Appliance of Science: Where did numbers come from?
Seven-year-old Lile from Bray, Co Wicklow, has counting on her mind and she sent me this question. “Who made up numbers and when do they stop?” It seems numbers and some form of counting go back a long way.
Archaeologists have discovered bones with scratch marks on them, considered a primitive form of counting. These bones are about 150,000 years old.
No one person or civilisation made up numbers. Lots of different number systems have been created all over the world, throughout history. Many of these are no longer in use but some still remain.
The most commonly used number system today is called the Hindu Arabic number system. It uses just 10 symbols or digits to express any (rational) number imaginable. Those digits are 0, 1, 2, 3, 4, 5, 6, 7, 8 and 9.
This number system is called a base 10 system.
BASE SYSTEMS
Over the years there have been lots of base systems. The Romans developed a base 5 counting system. Aztecs used a base 20 system and the Babylonians used a base 60 system.
We have other base systems in use in our daily lives too, for example digital equipment, like our computers, use a base 2 system; coding and storing information using just zeros and ones.
We use a base 12 system for keeping time and measuring angles.
NUMERICAL HISTORY
How did we get from lines on bones to a base 10 system?
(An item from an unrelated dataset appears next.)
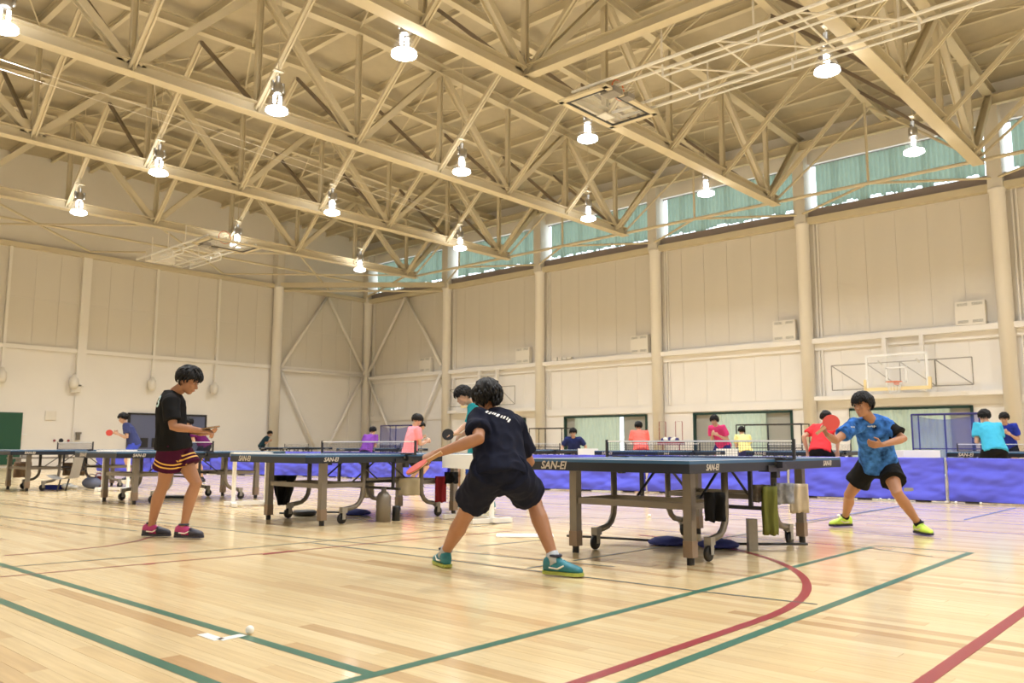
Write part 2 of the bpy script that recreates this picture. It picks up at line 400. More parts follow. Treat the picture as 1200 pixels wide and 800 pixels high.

As cultures and societies advanced so too did their way of counting and thinking in numbers. You may not need too many numbers if you live in a cave, but once you start grouping together and building structures and civilisations then numbers become important.
Ancient Egyptians are known for the amazing structures they built, such as the pyramids. These structures show they had a well-developed number system; without such mathematics they would not have been able to accurately build the pyramids.
They used a base 10 system, with seven symbols.
The Romans used a system that had five symbols, making it more complex to express larger numbers. This system was dominant in many parts of Europe for over 500 years.
A major advance in modern mathematics was the invention of a symbol for zero and its use in calculations. Indian mathematicians are credited with developing it in the fifth century AD.
WHAT WOULD HAPPEN IF WE HAD NO NUMBERS
We need numbers for all our everyday living. However, it seems not everyone uses them. The Piaha are an indigenous Amazonian tribe and anthropologists have discovered they have no words for numbers.
WHEN DO NUMBERS STOP?
The answer is that they don’t. If you think about it, any number we can come up with, we can always add one. Numbers and counting are never ending.
However, we do like to give names to big numbers, like a million and a trillion.
One of the biggest numbers with a name is called a googolplex and if you wanted to write it you would write one, with 100 zeros after it. The company Google took its name from this.
A number called Graham’s number is said to be so enormous that there is not enough room in the universe to write it!